Volumnia shares a letter stating that Coriolanus is returning home. Menenius is overjoyed with the news and asks if he is wounded. Though Virgilia replies he isn't, Volumnia boastfully proclaims he is and thanks the gods for it. Menenius agrees with her as long as the wounds are not severe. Volumnia tells Menenius exactly where on the body Coriolanus was wounded and the two discuss his numerous scars, each of which they say marks the death of an enemy.

Cominius and Lartius enter with Coriolanus, and the crowd hails him and his new title. Yet he says their praise is unwarranted and is offensive to him. He kneels respectfully to Volumnia, who asks him to rise and acknowledges his honorable achievement.

After Coriolanus exits, Brutus shares with Sicinius how many people are praising Coriolanus. But Sicinius says the commoners will soon forget Coriolanus's exploits. Brutus says he has heard Coriolanus may become consul but will refuse to show his war-scarred body to the people, which is the custom. He claims the people need to be reminded of Coriolanus's hatred of them and his willingness to oppress them. Finally, a messenger enters and states Coriolanus is indeed to become consul and that the people are showering him with adoration.

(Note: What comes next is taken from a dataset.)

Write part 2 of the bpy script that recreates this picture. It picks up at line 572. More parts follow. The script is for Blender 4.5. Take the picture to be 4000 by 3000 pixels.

We learn that Coriolanus will become consul, the most elevated of political positions at the time in Rome. This position would give him leadership of the military and would effectively make him king for one year until new elections were held. This is important because Coriolanus, who has shown such contempt for the common citizens, will now be their supreme leader. This is a wonderful bit of irony, though it is not a fabrication of Shakespeare's. Plutarch's account of the rise of Coriolanus also describes his rise to power despite having little concern for anyone but himself and the wealthy patricians.

Narrative tension mounts as the tribunes Brutus and Sicinius plot to discredit Coriolanus. It is becoming clear that Coriolanus is deeply isolated, with enemies both at home and abroad. By denying the praise of the citizens, Coriolanus continues to raise himself above Roman society. This is an act of hubris that is one of the key themes throughout the play. How can the Roman commoners adore a man who openly mocks the traditions of their society? Coriolanus is setting himself above the criticism of the people whom he is supposed to defend and represent. Brutus and Sicinius answer this by planning to remind the commoners of their disdain for the leader.

This scene is filled with the strong symbolism of references to scars and wounds. This symbolism enhances the traditional Roman perspective of uplifting warfare and physical sacrifice for the sake of the state. Menenius and Volumnia even recount the number of wounds they remember seeing on Coriolanus's body. This confirms the scars make the man and no sacrifice is too great. Each scar is in effect important. The cumulative effect of the scars is an undeniable testament to a man's honor despite any actions or words he may hurl at the commoners.